A good user experience is memorable. A memorable experience is one that induces people to return again and again so they can recapture that experience. Think of any service or retail operation that provides a great user experience, and its likely they thrive on legions of repeat customers. As I contemplate what a library user experience really is or should be, I have struggled to imagine what would make it truly memorable. Would it be the individuals working at the library, and their provision of great customer service? Perhaps providing access to materials that are difficult to find would be memorable. Let’s face it. Going to the library is hardly a trip to DisneyWorld or Las Vegas, two destinations known for providing the kinds of user experiences that people crave. On the other hand Pike’s Fish Market is one of the best known tourist attractions in Seattle, and all they do is, well, sell fish. But it’s how they sell the fish, and the unique experience people get when they visit or buy fish there.

When I first began exploring design thinking and user experiences I imagined that libraries would need to do something particularly special in order to create a great library user experience. But a recent article by Peter Merholz at Core77 is encouraging me rethink my conceptualization of a great library experience. In a post titled “Experience IS the Product…and the Only Thing Users Care About“, Merholz returns to 1888, and he recounts the work of George Eastman to market consumer photography. There’s no denying that the early Kodak camera was simple in design and operation, but Eastman didn’t market the device. Rather, he marketed the promise of an experience. The focus was on the simple pleasure of capturing a moment in time. Eastman did the rest. Merholz asks: Why is it that what Eastman figured out over 100 years ago seems forgotten today. Why do so few products seem concerned with how they fit into the lives of their customers.

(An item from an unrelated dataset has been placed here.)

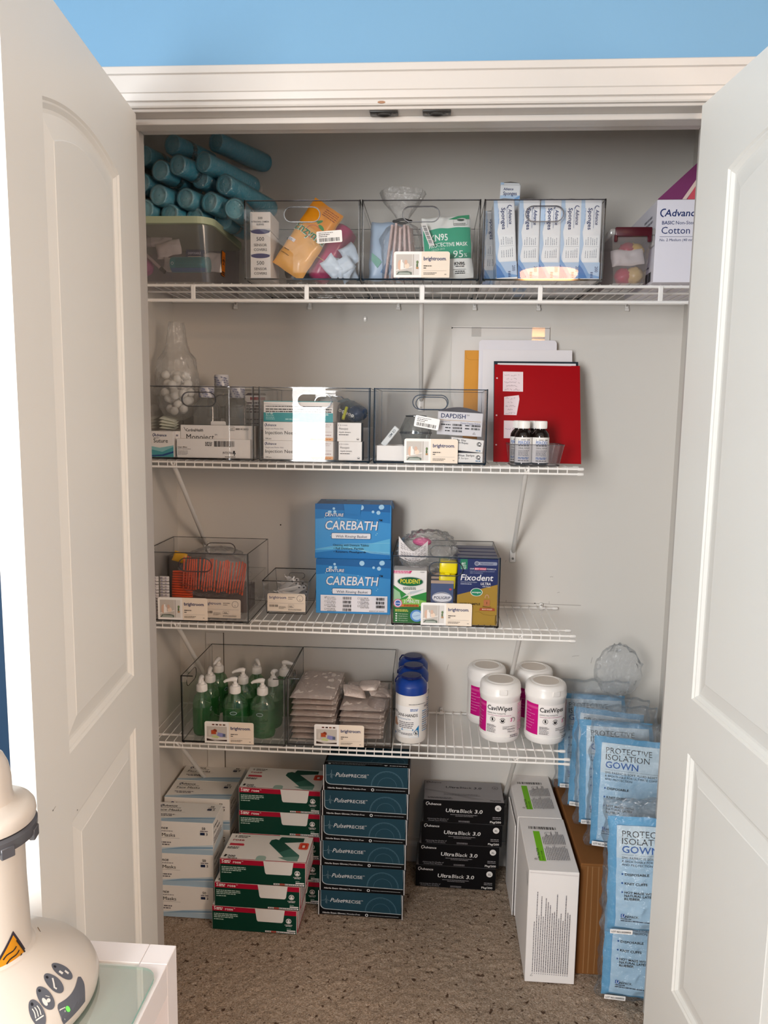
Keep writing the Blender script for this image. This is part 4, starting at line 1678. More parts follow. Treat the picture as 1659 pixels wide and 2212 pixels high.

This leads me to believe that libraries may only need to give their users an experience that they can’t get elsewhere, and that our experience has to blend into the lives of our users. We have to get beyond the technology, and focus on the experience people are having in our libraries and when they use our virtual electronic resources. Getting help from a skilled reference librarian can be a unique experience that can blend into the life of the user. In public libraries storytelling hours could certainly be a memorable experience for parents and their children. Delving into shelves of historic print journals and making serendipitous discoveries is something you can only do at a library.

So perhaps what we need to do is focus on the simple experiences, memorable ones that perhaps only libraries can offer. But in order for these user interactions to shift into the realm of experience whatever we do or offer, any of our services, must work. If the services are broken, if they are not working to high standards of quality, then no user will have that great library user experience we seek to provide. What can help? Merholz suggests an “experience strategy”. We have stategic plans, but few libraries have an experience strategy. The experience strategy is “a clearly articulated touchstone that influences all the decisions made about technology, features, and interfaces.” We should use the experience strategy as an approach to better acknowledge what it is that we can do to develop the right sort of experience.